As we saw in Part 1, Wee is especially concerned about the tendency towards essentialism in language rights discussion. This is the notion that a language has to be fixed around certain recognised traits (grammar, vocabulary etc) to be coherently identified within a legalistic rights framework. As he puts it a language must be “ontologically constituted as having a unity and consistency” (p25).
The problem is that to achieve this apparent precision and “boundary marking”, any variability inside the language is downplayed as secondary or ignored completely (what he calls “erasure”). Wee doesn’t like “imposing sharp and rigid boundaries on cultural practices that are fundamentally at odds with their more fluid and dynamic nature”. However he recognises essentialism may accommodate some superficial variability in traits/practices but there must remain fundamental characteristics to ensure “authenticity” of the language. Such authentication must be socially negotiated – there is no objective measure.

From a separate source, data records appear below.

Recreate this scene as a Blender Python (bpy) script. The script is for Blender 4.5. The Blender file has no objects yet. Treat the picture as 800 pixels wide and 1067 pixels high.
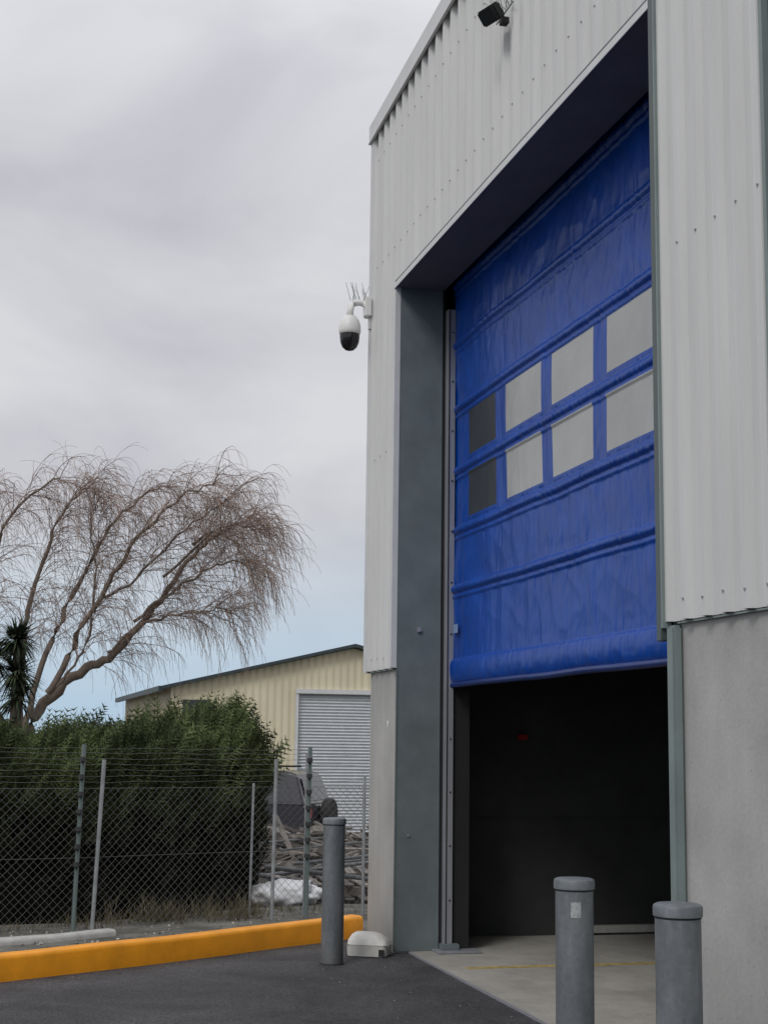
import bpy, bmesh, math, random
from mathutils import Vector, noise, Matrix
R=random.Random(7)
sc=bpy.context.scene
# ------------------------------------------------------------ materials
def new_mat(name):
    m=bpy.data.materials.new(name); m.use_nodes=True
    return m, m.node_tree, m.node_tree.nodes['Principled BSDF']
def mat(name,c,rough=.6,metal=0,var=.15,scale=4,stretch=(1,1,1),bump=0,bscale=60,spec=.5,c2=None,coat=0,detail=4,island=False,zdark=None,flat=False):
    m,nt,b=new_mat(name)
    N=nt.nodes.new; L=nt.links.new
    tc=N('ShaderNodeTexCoord'); mp=N('ShaderNodeMapping'); mp.inputs['Scale'].default_value=stretch
    L(tc.outputs['Object'],mp.inputs['Vector'])
    nz=N('ShaderNodeTexNoise'); nz.inputs['Scale'].default_value=scale; nz.inputs['Detail'].default_value=detail; nz.inputs['Roughness'].default_value=.65
    L(mp.outputs[0],nz.inputs['Vector'])
    cr=N('ShaderNodeValToRGB'); 
    lo=[max(0,x*(1-var)) for x in c]; hi=[min(1,x*(1+var)) for x in (c2 or c)]
    cr.color_ramp.elements[0].position=.3; cr.color_ramp.elements[1].position=.7
    cr.color_ramp.elements[0].color=(*lo,1); cr.color_ramp.elements[1].color=(*hi,1)
    L(nz.outputs['Fac'],cr.inputs[0])
    out=cr.outputs[0]
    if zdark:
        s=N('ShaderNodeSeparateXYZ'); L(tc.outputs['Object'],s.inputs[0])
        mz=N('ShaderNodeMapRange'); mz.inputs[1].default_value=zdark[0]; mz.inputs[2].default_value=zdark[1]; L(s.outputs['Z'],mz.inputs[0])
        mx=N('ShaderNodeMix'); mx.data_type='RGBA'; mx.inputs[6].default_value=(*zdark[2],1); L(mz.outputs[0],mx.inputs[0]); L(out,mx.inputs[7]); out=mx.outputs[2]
    if island:
        g=N('ShaderNodeNewGeometry'); mr=N('ShaderNodeMapRange'); mr.inputs[3].default_value=.5; mr.inputs[4].default_value=1.55
        L(g.outputs['Random Per Island'],mr.inputs[0])
        vm=N('ShaderNodeVectorMath'); vm.operation='SCALE'
        L(out,vm.inputs[0]); L(mr.outputs[0],vm.inputs['Scale']); out=vm.outputs[0]
    L(out,b.inputs['Base Color'])
    b.inputs['Roughness'].default_value=rough; b.inputs['Metallic'].default_value=metal
    b.inputs['Specular IOR Level'].default_value=spec
    b.inputs['Coat Weight'].default_value=coat
    if bump>0:
        n2=N('ShaderNodeTexNoise'); n2.inputs['Scale'].default_value=bscale; n2.inputs['Detail'].default_value=3
        L(tc.outputs['Object'],n2.inputs['Vector'])
        bp=N('ShaderNodeBump'); bp.inputs['Strength'].default_value=bump; bp.inputs['Distance'].default_value=.01
        L(n2.outputs['Fac'],bp.inputs['Height']); L(bp.outputs[0],b.inputs['Normal'])
    return m
M={}
M['clad']=mat('cladding_paint',(.62,.625,.615),rough=.5,var=.08,scale=1.4,stretch=(3,3,.35),bump=.05,bscale=6,detail=6)
M['flash']=mat('flashing_pale',(.62,.625,.625),rough=.5,var=.06)
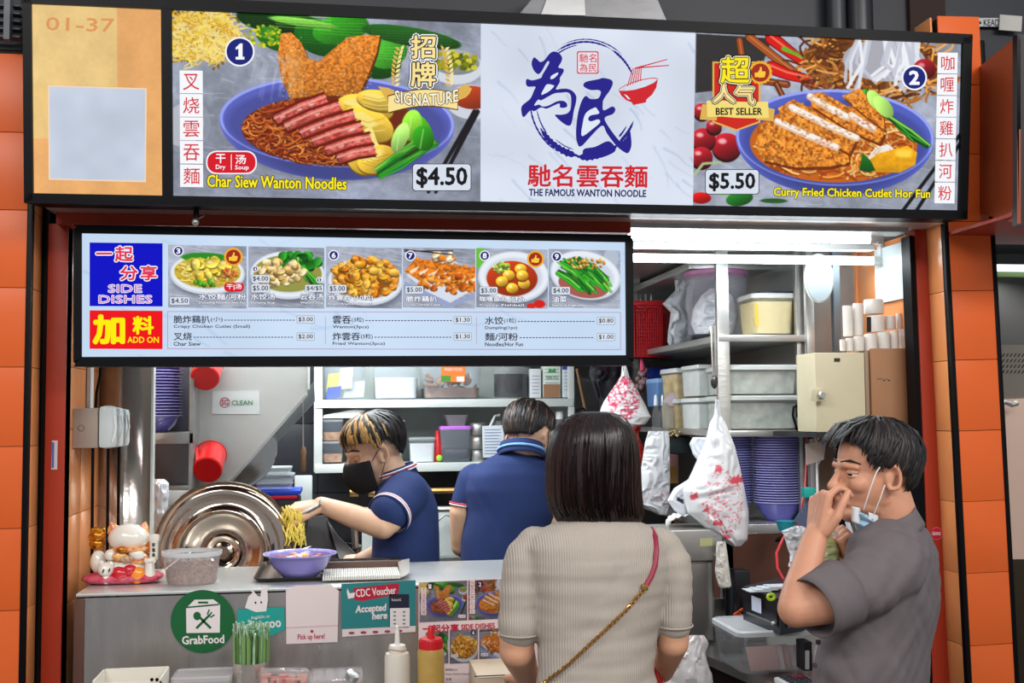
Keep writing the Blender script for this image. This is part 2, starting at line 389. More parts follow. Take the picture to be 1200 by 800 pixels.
struct(MB().box((X(53.5, 3.05), 3.045, 0), (X(77, 3.05), 3.1, Z(60, 262, 3.05)), bev=.003).obj('trim_4', REDP))
struct(MB().box((X(77, 3.05), 3.05, 0), (XLI, 3.1, 2.2)).obj('trim_5', mat('dark_red_rebate', (70, 20, 14), .4)))
# right side wall and its pier
WR = struct(MB().box((XRI + .006, 3.1, 0), (XRI + .12, 5.0, 3.05)).obj('wall_right', GROUT))
tile_wall(WR, (XRI + .006, 3.1, 0), (0, 1, 0), (0, 0, 1), (-1, 0, 0), [0, .2, .395], Rz[:-1], TILEP)
PR = struct(MB().box((XR0 + .012, YF + .006, 0), (XR1 - .004, 3.5, Rz[-1])).obj('trim_6', GROUT))
tile_wall(PR, (XR0, YF + .006, 0), (1, 0, 0), (0, 0, 1), (0, -1, 0), [0, XR1 - XR0], Rz, TILE)
tile_wall(PR, (XR0 + .012 - .02, YF + .014, 0), (0, 1, 0), (0, 0, 1), (-1, 0, 0), [0, .09], Rz, TILEP)
struct(MB().box((XR0 - .015, YF - .003, 0), (XR0 - .001, YF + .016, 2.2), bev=.003).obj('trim_7', BLACK))
struct(MB().box((XR1 - .002, YF - .003, 0), (XR1 + .012, YF + .3, 2.6), bev=.003).obj('trim_8', BLACK))
struct(MB().box((XR0 - .03, YF + .1, 0), (XR0 + .005, 3.1, 2.2)).obj('trim_9', BLACK))
struct(MB().box((X(1075, 3.05, 400), 3.045, 0), (X(1098, 3.05, 400), 3.1, Z(1085, 264, 3.05)), bev=.003).obj('trim_10', REDP))
struct(MB().box((X(1069, 3.05, 400), 3.05, 0), (X(1075, 3.05, 400), 3.1, 2.05)).obj('trim_11', BLACK))
_R = Matrix.Rotation(math.radians(-1.25), 4, 'Y'); _T = Matrix.Translation((XR0, YF, 2.1))
for _n in ('trim_6', 'trim_7', 'trim_8', 'trim_10', 'trim_11'):     # the right pier leans very slightly outwards at its foot
    _o = bpy.data.objects[_n]; _o.matrix_world = _T @ (_R if _n in ('trim_6', 'trim_7', 'trim_8') else Matrix.Rotation(math.radians(-.6), 4, 'Y')) @ _T.inverted() @ _o.matrix_world
# header: steel strip and red beam under the sign, black fascia band above
zh = Z(400, 248, 2.92)
struct(MB().box((X(44, 2.9), 2.9, zh), (X(1120, 2.9), 3.1, zh + .07)).obj('trim_12', mat('header_metal', (196, 176, 168), .3, .3, noise=.1)))
struct(MB().box((X(62, 3.0), 3.0, zh - .03), (X(742, 3.0), 3.1, zh)).obj('trim_13', REDP))
struct(MB().box((X(742, 3.0), 3.02, zh - .012), (X(1075, 3.0), 3.1, zh)).obj('trim_14', STEELH))
struct(MB().box((X(-300, 3.0), 3.12, zh), (X(1500, 3.0), 3.5, 3.05)).obj('wall_front', mat('dark_fascia', (38, 40, 46), .5, noise=.2, nscale=5)))
# glossy lowered ceiling above the tubes
zc_ = Z(880, 267, 3.12)
struct(MB().box((XLI, 3.11, zc_), (XRI, 3.6, zc_ + .03)).obj('ceiling_panel', mat('glossy_ceiling_panel', (226, 200, 180), .12, coat=.6)))
struct(MB().box((XLI, 3.6, zc_), (XRI, 5.0, zc_ + .03)).obj('ceiling_panel', mat('steel_ceiling', (150, 152, 150), .4, .6)))
struct(MB().box((XRI - .002, 3.52, 0), (XRI + .006, 5.0, zc_)).obj('wall_lining', steel('side_lining_steel', (160, 162, 158), .4, .5)))
# steel partition between pier and shelving on the right, with an orange tile strip and a white board on the side wall
struct(MB().box((X(944, 3.5, 400), 3.5, .9), (XRI, 3.515, zc_)).obj('wall_partition', steel('partition_steel', (160, 162, 158), .4, .5)))
wb_ = [(XRI - .004, 3.14, Z(1063, 348, 3.12)), (XRI - .004, 3.34, Z(1063, 348, 3.12)), (XRI - .004, 3.34, Z(1063, 281, 3.12)), (XRI - .004, 3.14, Z(1063, 281, 3.12))]
t = tag(MB().prism(wb_, (-.006, 0, 0)).obj('wall_board', mat('pale_blue_white_board', (214, 228, 228), .25)), 'pale plain board on the orange side wall above the paper rolls', 'board')
struct(MB().box((X(1003, 3.48, 330), 3.48, 1.3), (X(1024, 3.48, 330), 3.499, zc_)).obj('trim_15', TILEP))

# ---------------------------------------------------------------- stalls either side and ducts above
t = thing('louvre_vent', 'grey louvred vent in the dark recess at the top left corner', 'vent', P(10, 30, 2.9))
for i in range(5): MB().box(P(-30, 10 + i * 9, 2.93), P(23, 6 + i * 9, 2.9)).obj('slat', mat('vent_grey', (70, 74, 80), .6), t)
MB().box(P(8, 50, 2.91), P(12, -10, 2.88)).obj('upright', mat('vent_grey_light', (96, 98, 102), .6), t)
struct(MB().box((X(-200, 3.0), YF, Lz[-1] + .01), (X(24, 3.0), 3.1, 3.05)).obj('wall_upper_left', mat('dark_recess', (44, 46, 50), .7)))
t = thing('ventilation_pipe', 'dark grey vertical pipe behind the sign, right of the metal hood', 'pipe', P(1000, 10, 3.05))
MB().cyl((X(985, 3.05, 10), 3.08, 2.55), (X(985, 3.05, 10), 3.08, 3.05), .028, n=16).obj('pipe', mat('dark_pipe', (46, 48, 52), .4), t)
MB().cyl((X(1012, 3.05, 10), 3.08, 2.55), (X(1012, 3.05, 10), 3.08, 3.05), .04, n=16).obj('sleeve', mat('dark_pipe2', (36, 37, 41), .35), t)
t = thing('duct_hood', 'bare metal duct hood rising behind the logo panel of the sign', 'duct', P(690, 15, 3.0))
a = [P(602, 24, 2.98), P(782, 26, 2.98), P(762, -20, 2.98), P(640, -20, 2.98)]
MB().prism(a, (0, .12, 0)).obj('hood_body', steel('galvanised', (110, 110, 112), .35), t)
MB().prism([P(634, 17, 2.97), P(686, 18, 2.97), P(684, -20, 2.97), P(648, -20, 2.97)], (0, .01, 0)).obj('hood_panel', steel('galvanised2', (165, 165, 165), .3), t)
t = tag(MB().prism([P(1133, 21, 3.1), P(1172, 21, 3.1), P(1172, 31, 3.1), P(1133, 31, 3.1)], (0, .004, 0)).obj('duct_label', mat('label_paper', (170, 172, 172), .6)), 'white arrow label with black letters at the top right corner', 'label')
pd = vplane(3.1); kb = ink((24, 24, 24))
patch([(1135, 26), (1140, 22.5), (1140, 25), (1150, 25), (1150, 28), (1140, 28), (1140, 30)], kb, t, pd, .002); text('KEAD', (1153, 22.5, 1171, 30), kb, t, pd, .002)
tag(MB().prism([P(1172, 17, 3.09), P(1198, 19, 3.09), P(1197, 37, 3.09), P(1171, 35, 3.09)], (0, .004, 0)).obj('paper_note', mat('worn_paper', (176, 174, 168), .7, noise=.2)), 'torn pale note taped beside the arrow label at top right', 'note')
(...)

He seems concerned standardisation may also be influenced by what Benedict Anderson called ‘nationalist imaginings’ “whenever a group of people attempts to construct a shared identity and a sense of destiny” (p37). Nevertheless there may be “good reasons why a rights discourse ought to encourage essentialism, since it aims to protect specific attributes or conditions that are considered especially significant” (p37). For example “any language that is used as a medium of education…will have to undergo some degree of standardisation” despite the risk of “pressure towards the elimination of otherwise informally tolerated linguistic variation”(p34). In this sense rights may be actually constitutive of cultures and their associated identities rather than just protecting them.
The book refers to James Milroy’s “ideology of the standard” in that once a particular variety has been chosen as a standard, “other varieties, by implication, are non-standard and consequently less prestigious” (p29). Perception may solidify that a particular speech form is bad or “linguistically deficient” and therefore its speakers are uneducated, “an evaluative characterisation that depends significantly on the ratification of those in power” (p43).
Essentialism also is problematical with emergent and hybrid varieties such as Singlish (and possibly Scots) where language alternation, codeswitching, codemixing, etc occurs and speakers may juxtapose elements from different varieties, consciously or otherwise. These forms can be especially stigmatised and ‘while not neatly corresponding to a coherent linguistic identity, carry ideological significance that must be accounted for” (p46).
Wee gives a apposite example from education, drawing on the educational researcher Jeff Siegel. “Since a knowledge of other languages can influence the learning of a target language, a common educational response is to ban other languages from classroom contexts, especially if they are already viewed negatively in wider society’ (Siegel 1999). Such a response simply assumes the stigmatized variety, which is often the first language for the students, has no contribution to make toward learning the target language. Even worse, such a response not only dismisses the variety as useless, buy by doing so, also denigrates the speakers and violates the fundamental pedagogical principle that students’ existing knowledge can and should be used as a resource to help them learn more effectively “ (p43)
Even stigmatised varieties may therefore hold considerable cultural capital for the speakers and sometimes “while not neatly corresponding to a coherent linguistic entity, carry ideological significance that must be accounted for” (p46).
He makes a hugely salient point that even if a named variety relates to a fairly fuzzy linguistic practice, maybe even a “convenient fiction”, the label itself (Scots, Singlish or whatever) often “reflects some sociolinguistic reality” (p46) for a group of speakers. Labels are “inevitably informed by broader ideological understandings of what these labels entail” and “this is a phenomenon that is in turn indicative of those speakers’ (growing, emerging) metalinguistic awareness that are shared commonalities in their linguistic practices. At the very least, it is an indication of the speakers’ expectations that such commonalities do or should exist’”(p46).
This notion seems very relevant to discussions of the 2011 Census. The argument against taking the data seriously was it was not benchmarked against some essentialist concept of competence. What Wee is saying here is that the significance of the Census is that the concept that a common concept of “Scots” should exist was validated, indeed it could be argued socially constructed in the process. The actual individual practices and competencies were in fact largely irrelevant to this important constitutive identity work.